* _Work required_:
Your task is to repeat all of the data exactly while excluding the pictures.

>>>>

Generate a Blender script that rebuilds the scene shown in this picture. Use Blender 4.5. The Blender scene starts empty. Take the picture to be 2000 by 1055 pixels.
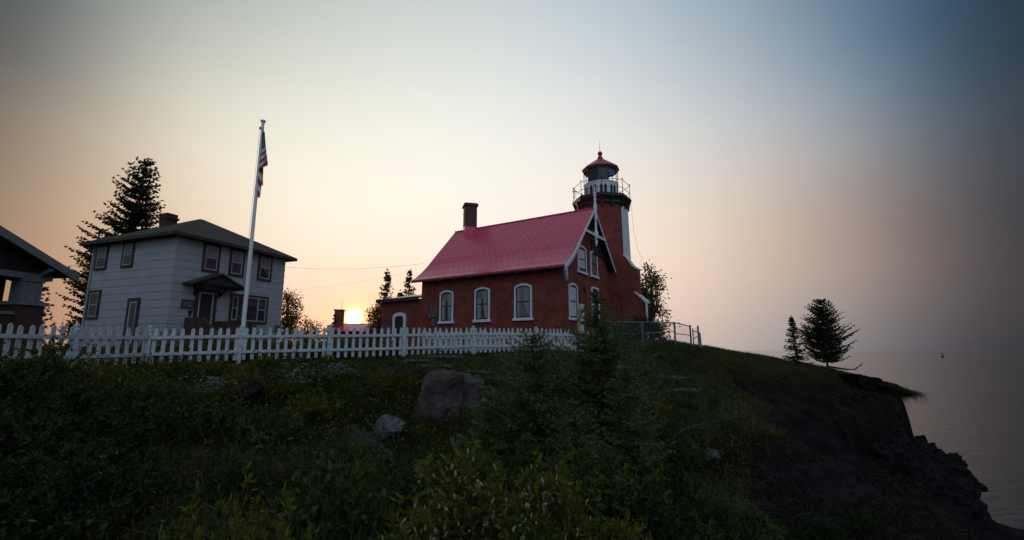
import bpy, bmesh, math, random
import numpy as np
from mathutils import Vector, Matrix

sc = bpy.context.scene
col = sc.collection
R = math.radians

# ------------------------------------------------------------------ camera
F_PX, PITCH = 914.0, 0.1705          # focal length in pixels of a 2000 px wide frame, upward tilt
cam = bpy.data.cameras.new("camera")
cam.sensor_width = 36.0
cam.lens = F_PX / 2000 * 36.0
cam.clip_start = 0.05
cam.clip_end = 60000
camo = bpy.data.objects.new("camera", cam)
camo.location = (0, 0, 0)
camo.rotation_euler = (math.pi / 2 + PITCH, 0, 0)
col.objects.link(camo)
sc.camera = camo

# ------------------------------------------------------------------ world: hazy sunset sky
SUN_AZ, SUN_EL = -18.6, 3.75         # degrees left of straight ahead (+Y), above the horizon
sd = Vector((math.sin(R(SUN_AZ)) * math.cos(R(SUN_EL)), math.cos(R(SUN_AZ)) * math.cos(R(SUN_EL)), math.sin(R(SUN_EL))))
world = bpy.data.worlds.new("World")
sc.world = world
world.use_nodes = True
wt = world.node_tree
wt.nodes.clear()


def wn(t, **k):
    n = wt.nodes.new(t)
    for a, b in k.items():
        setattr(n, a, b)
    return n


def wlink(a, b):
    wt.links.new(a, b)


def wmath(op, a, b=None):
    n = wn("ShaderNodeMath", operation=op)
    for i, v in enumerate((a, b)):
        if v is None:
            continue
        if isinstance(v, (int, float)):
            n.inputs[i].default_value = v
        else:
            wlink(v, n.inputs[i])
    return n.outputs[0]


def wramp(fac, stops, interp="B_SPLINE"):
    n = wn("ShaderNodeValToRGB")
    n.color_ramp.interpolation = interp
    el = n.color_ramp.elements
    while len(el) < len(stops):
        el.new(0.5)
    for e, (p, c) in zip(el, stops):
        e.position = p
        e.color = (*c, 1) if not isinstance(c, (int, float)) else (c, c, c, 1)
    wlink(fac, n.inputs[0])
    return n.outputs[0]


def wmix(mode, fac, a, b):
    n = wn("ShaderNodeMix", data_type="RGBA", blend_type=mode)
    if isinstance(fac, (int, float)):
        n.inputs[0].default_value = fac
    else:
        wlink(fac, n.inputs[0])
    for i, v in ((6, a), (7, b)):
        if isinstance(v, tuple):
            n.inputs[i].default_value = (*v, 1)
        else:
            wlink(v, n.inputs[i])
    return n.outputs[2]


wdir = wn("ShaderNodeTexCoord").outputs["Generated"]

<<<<

* _Exercise result_:
Generate a Blender script that rebuilds the scene shown in this picture. Use Blender 4.5. The Blender scene starts empty. Take the picture to be 2000 by 1055 pixels.
import bpy, bmesh, math, random
import numpy as np
from mathutils import Vector, Matrix

sc = bpy.context.scene
col = sc.collection
R = math.radians

# ------------------------------------------------------------------ camera
F_PX, PITCH = 914.0, 0.1705          # focal length in pixels of a 2000 px wide frame, upward tilt
cam = bpy.data.cameras.new("camera")
cam.sensor_width = 36.0
cam.lens = F_PX / 2000 * 36.0
cam.clip_start = 0.05
cam.clip_end = 60000
camo = bpy.data.objects.new("camera", cam)
camo.location = (0, 0, 0)
camo.rotation_euler = (math.pi / 2 + PITCH, 0, 0)
col.objects.link(camo)
sc.camera = camo

# ------------------------------------------------------------------ world: hazy sunset sky
SUN_AZ, SUN_EL = -18.6, 3.75         # degrees left of straight ahead (+Y), above the horizon
sd = Vector((math.sin(R(SUN_AZ)) * math.cos(R(SUN_EL)), math.cos(R(SUN_AZ)) * math.cos(R(SUN_EL)), math.sin(R(SUN_EL))))
world = bpy.data.worlds.new("World")
sc.world = world
world.use_nodes = True
wt = world.node_tree
wt.nodes.clear()


def wn(t, **k):
    n = wt.nodes.new(t)
    for a, b in k.items():
        setattr(n, a, b)
    return n


def wlink(a, b):
    wt.links.new(a, b)


def wmath(op, a, b=None):
    n = wn("ShaderNodeMath", operation=op)
    for i, v in enumerate((a, b)):
        if v is None:
            continue
        if isinstance(v, (int, float)):
            n.inputs[i].default_value = v
        else:
            wlink(v, n.inputs[i])
    return n.outputs[0]


def wramp(fac, stops, interp="B_SPLINE"):
    n = wn("ShaderNodeValToRGB")
    n.color_ramp.interpolation = interp
    el = n.color_ramp.elements
    while len(el) < len(stops):
        el.new(0.5)
    for e, (p, c) in zip(el, stops):
        e.position = p
        e.color = (*c, 1) if not isinstance(c, (int, float)) else (c, c, c, 1)
    wlink(fac, n.inputs[0])
    return n.outputs[0]


def wmix(mode, fac, a, b):
    n = wn("ShaderNodeMix", data_type="RGBA", blend_type=mode)
    if isinstance(fac, (int, float)):
        n.inputs[0].default_value = fac
    else:
        wlink(fac, n.inputs[0])
    for i, v in ((6, a), (7, b)):
        if isinstance(v, tuple):
            n.inputs[i].default_value = (*v, 1)
        else:
            wlink(v, n.inputs[i])
    return n.outputs[2]


wdir = wn("ShaderNodeTexCoord").outputs["Generated"]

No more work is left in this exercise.